A Study On WWE Viewer Demographics Showed An Interesting Trend

WWE Raw ratings have been trending downward over the past few years (well, over the past decade, but let’s be constructive here). We knew that. We also knew that television is an extremely different place than it was back during the Monday Night Wars, when WWE and WCW went head-to-head every week in a grab for the majority of the pro wrestling viewing audience. It’s practically a different medium.

But the ratings still matter to advertisers, and to networks. The USA Network likes being able to boast about Raw and Smackdown winning the cable ratings for the night, and they definitely notice when that doesn’t happen. All that is to say that while ratings have been going down bit by bit, the large contingent of hardcore fans continues to watch. But the people who comprise that hardcore contingent of viewers looks very different than it did 10 years ago.
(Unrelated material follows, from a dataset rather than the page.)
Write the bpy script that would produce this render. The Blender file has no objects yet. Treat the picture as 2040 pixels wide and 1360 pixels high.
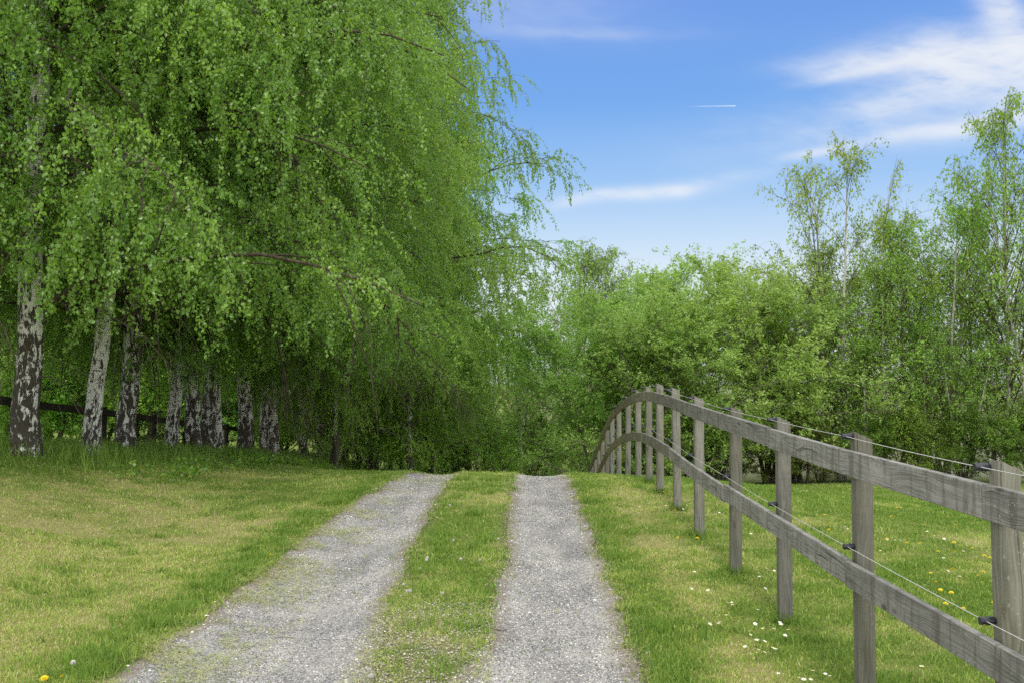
import bpy, math
import numpy as np
from mathutils import Vector

# ------------------------------------------------------------------ camera
S = bpy.context.scene
COL = S.collection
EYE = 1.5
PITCH = math.atan(80 / 2000)
cam_d = bpy.data.cameras.new('camera'); cam = bpy.data.objects.new('camera', cam_d); COL.objects.link(cam)
cam.location = (0, 0, EYE); cam.rotation_euler = (math.pi / 2 + PITCH, 0, 0)
cam_d.lens = 36 * 2000 / 2040; cam_d.sensor_width = 36; cam_d.clip_start = 0.05; cam_d.clip_end = 8000
S.camera = cam
S.view_settings.view_transform = 'Standard'; S.view_settings.look = 'None'
S.view_settings.exposure = 0.5; S.view_settings.gamma = 1.0
S.cycles.use_denoising = False
S.cycles.max_bounces = 9; S.cycles.diffuse_bounces = 6; S.cycles.glossy_bounces = 2
S.cycles.transmission_bounces = 5; S.cycles.transparent_max_bounces = 6
S.cycles.caustics_reflective = False; S.cycles.caustics_refractive = False

# ------------------------------------------------------------------ node helpers
class NT:
    def __init__(s, tree): s.t = tree; s.n = tree.nodes; s.l = tree.links
    def add(s, typ, ins=None, **props):
        nd = s.n.new(typ)
        for k, v in props.items(): setattr(nd, k, v)
        for k, v in (ins or {}).items():
            sock = nd.inputs[k]
            if isinstance(v, bpy.types.NodeSocket): s.l.new(v, sock)
            else: sock.default_value = v
        return nd
    def m(s, op, a, b=None, c=None, clamp=False):
        d = {0: a}
        if b is not None: d[1] = b
        if c is not None: d[2] = c
        return s.add('ShaderNodeMath', d, operation=op, use_clamp=clamp).outputs[0]
    def mix(s, f, a, b, typ='MIX'):
        nd = s.add('ShaderNodeMix', data_type='RGBA', blend_type=typ)
        for i, v in ((0, f), (6, a), (7, b)):
            if isinstance(v, bpy.types.NodeSocket): s.l.new(v, nd.inputs[i])
            else: nd.inputs[i].default_value = v
        return nd.outputs[2]
    def ramp(s, f, stops, interp='LINEAR'):
        nd = s.add('ShaderNodeValToRGB', {0: f}); cr = nd.color_ramp; cr.interpolation = interp
        while len(cr.elements) > 1: cr.elements.remove(cr.elements[-1])
        cr.elements[0].position = stops[0][0]; cr.elements[0].color = c4(stops[0][1])
        for p, c in stops[1:]:
            e = cr.elements.new(p); e.color = c4(c)
        return nd.outputs[0]
    def sstep(s, v, a, b):
        nd = s.add('ShaderNodeMapRange', {0: v, 1: a, 2: b, 3: 0.0, 4: 1.0}, interpolation_type='SMOOTHSTEP')
        return nd.outputs[0]
    def noise(s, vec, scale, detail=3, rough=0.5, dist=0.0):
        return s.add('ShaderNodeTexNoise', {'Vector': vec, 'Scale': scale, 'Detail': detail, 'Roughness': rough, 'Distortion': dist}).outputs[0]
    def mapping(s, vec, sc=(1, 1, 1), loc=(0, 0, 0)):
        return s.add('ShaderNodeMapping', {'Vector': vec, 'Scale': sc, 'Location': loc}).outputs[0]
def c4(c):
    if isinstance(c, (int, float)): return (c, c, c, 1)
    return tuple(c) + (1,) if len(c) == 3 else tuple(c)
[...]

If you recall, the Attitude Era and the Ruthless Aggression Era were followed by what many fans derisively referred to as “The PG Era,” when WWE pretty much got away from salacious and scandalous storylines altogether in favor of poop and fart jokes, no more blood, less violence, and more family-friendly fare in general. We’re into a new era now (or New Era, if you will), and some of that edge and attitude has returned. It’s a more adult product now than it was a few years ago. And there’s a very pertinent reason for that.

Magna Global conducted a new study for SportsBusiness Daily Global, and they found that the median age of pro wrestling viewers has increased over the past 16 years. Actually, that’s an understatement. The median age has doubled in that time. In the year 2000, the median age — the midpoint of the spread of viewers watching pro wrestling — was 28. The median age in 2006 was 33, and in 2016, the median age jumped all the way up to 54. That increase of 24 years in median age is the biggest jump among all sports by quite some margin. The next-biggest increase was the median age of NHL viewers, which has increased by 16 years in that time.

This data all indicates that fans who got into wrestling during the Attitude Era stuck around, and that kids don’t make up as much of the audience as they used to. The diehards remain the diehards, but they’re aging along with the product, while WWE is having a harder time in the past 16 years bringing in new young viewers as a new generation of fans. Maybe it’s time to hit the reset button on Bayley and give it another shot.